▶ **Information supplied**:
>> begin
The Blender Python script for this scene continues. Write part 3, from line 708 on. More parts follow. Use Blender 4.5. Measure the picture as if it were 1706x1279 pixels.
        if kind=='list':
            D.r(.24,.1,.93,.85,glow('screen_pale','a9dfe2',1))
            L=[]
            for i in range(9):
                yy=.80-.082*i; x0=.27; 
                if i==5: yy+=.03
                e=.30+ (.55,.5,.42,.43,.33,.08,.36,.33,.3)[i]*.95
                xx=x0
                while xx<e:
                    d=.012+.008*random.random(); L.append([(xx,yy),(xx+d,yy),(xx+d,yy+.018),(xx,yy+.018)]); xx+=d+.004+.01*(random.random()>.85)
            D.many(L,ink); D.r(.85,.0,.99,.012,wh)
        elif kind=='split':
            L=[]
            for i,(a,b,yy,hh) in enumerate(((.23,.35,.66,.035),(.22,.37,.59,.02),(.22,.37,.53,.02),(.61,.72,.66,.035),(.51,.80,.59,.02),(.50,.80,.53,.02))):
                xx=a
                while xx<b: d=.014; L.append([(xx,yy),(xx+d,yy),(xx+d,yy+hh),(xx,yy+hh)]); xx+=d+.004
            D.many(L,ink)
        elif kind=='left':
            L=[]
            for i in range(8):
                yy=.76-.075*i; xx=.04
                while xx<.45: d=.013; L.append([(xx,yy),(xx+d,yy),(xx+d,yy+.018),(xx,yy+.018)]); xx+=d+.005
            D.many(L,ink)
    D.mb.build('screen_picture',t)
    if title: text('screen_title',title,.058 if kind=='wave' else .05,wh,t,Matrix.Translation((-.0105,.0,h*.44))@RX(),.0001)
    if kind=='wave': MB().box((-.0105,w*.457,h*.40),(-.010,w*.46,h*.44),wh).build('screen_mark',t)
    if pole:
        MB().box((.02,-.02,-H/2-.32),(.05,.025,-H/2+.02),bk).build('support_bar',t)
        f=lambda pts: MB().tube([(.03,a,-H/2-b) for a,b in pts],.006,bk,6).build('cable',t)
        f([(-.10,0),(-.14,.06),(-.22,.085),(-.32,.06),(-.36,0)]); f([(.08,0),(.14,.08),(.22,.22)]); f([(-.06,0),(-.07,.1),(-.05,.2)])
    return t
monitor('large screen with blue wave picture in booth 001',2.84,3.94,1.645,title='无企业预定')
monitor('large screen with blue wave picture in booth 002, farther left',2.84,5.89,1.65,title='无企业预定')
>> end
Print the complete listing again, exactly as it stands.

The Blender Python script for this scene continues. Write part 3, from line 708 on. More parts follow. Use Blender 4.5. Measure the picture as if it were 1706x1279 pixels.
        if kind=='list':
            D.r(.24,.1,.93,.85,glow('screen_pale','a9dfe2',1))
            L=[]
            for i in range(9):
                yy=.80-.082*i; x0=.27; 
                if i==5: yy+=.03
                e=.30+ (.55,.5,.42,.43,.33,.08,.36,.33,.3)[i]*.95
                xx=x0
                while xx<e:
                    d=.012+.008*random.random(); L.append([(xx,yy),(xx+d,yy),(xx+d,yy+.018),(xx,yy+.018)]); xx+=d+.004+.01*(random.random()>.85)
            D.many(L,ink); D.r(.85,.0,.99,.012,wh)
        elif kind=='split':
            L=[]
            for i,(a,b,yy,hh) in enumerate(((.23,.35,.66,.035),(.22,.37,.59,.02),(.22,.37,.53,.02),(.61,.72,.66,.035),(.51,.80,.59,.02),(.50,.80,.53,.02))):
                xx=a
                while xx<b: d=.014; L.append([(xx,yy),(xx+d,yy),(xx+d,yy+hh),(xx,yy+hh)]); xx+=d+.004
            D.many(L,ink)
        elif kind=='left':
            L=[]
            for i in range(8):
                yy=.76-.075*i; xx=.04
                while xx<.45: d=.013; L.append([(xx,yy),(xx+d,yy),(xx+d,yy+.018),(xx,yy+.018)]); xx+=d+.005
            D.many(L,ink)
    D.mb.build('screen_picture',t)
    if title: text('screen_title',title,.058 if kind=='wave' else .05,wh,t,Matrix.Translation((-.0105,.0,h*.44))@RX(),.0001)
    if kind=='wave': MB().box((-.0105,w*.457,h*.40),(-.010,w*.46,h*.44),wh).build('screen_mark',t)
    if pole:
        MB().box((.02,-.02,-H/2-.32),(.05,.025,-H/2+.02),bk).build('support_bar',t)
        f=lambda pts: MB().tube([(.03,a,-H/2-b) for a,b in pts],.006,bk,6).build('cable',t)
        f([(-.10,0),(-.14,.06),(-.22,.085),(-.32,.06),(-.36,0)]); f([(.08,0),(.14,.08),(.22,.22)]); f([(-.06,0),(-.07,.1),(-.05,.2)])
    return t
monitor('large screen with blue wave picture in booth 001',2.84,3.94,1.645,title='无企业预定')
monitor('large screen with blue wave picture in booth 002, farther left',2.84,5.89,1.65,title='无企业预定')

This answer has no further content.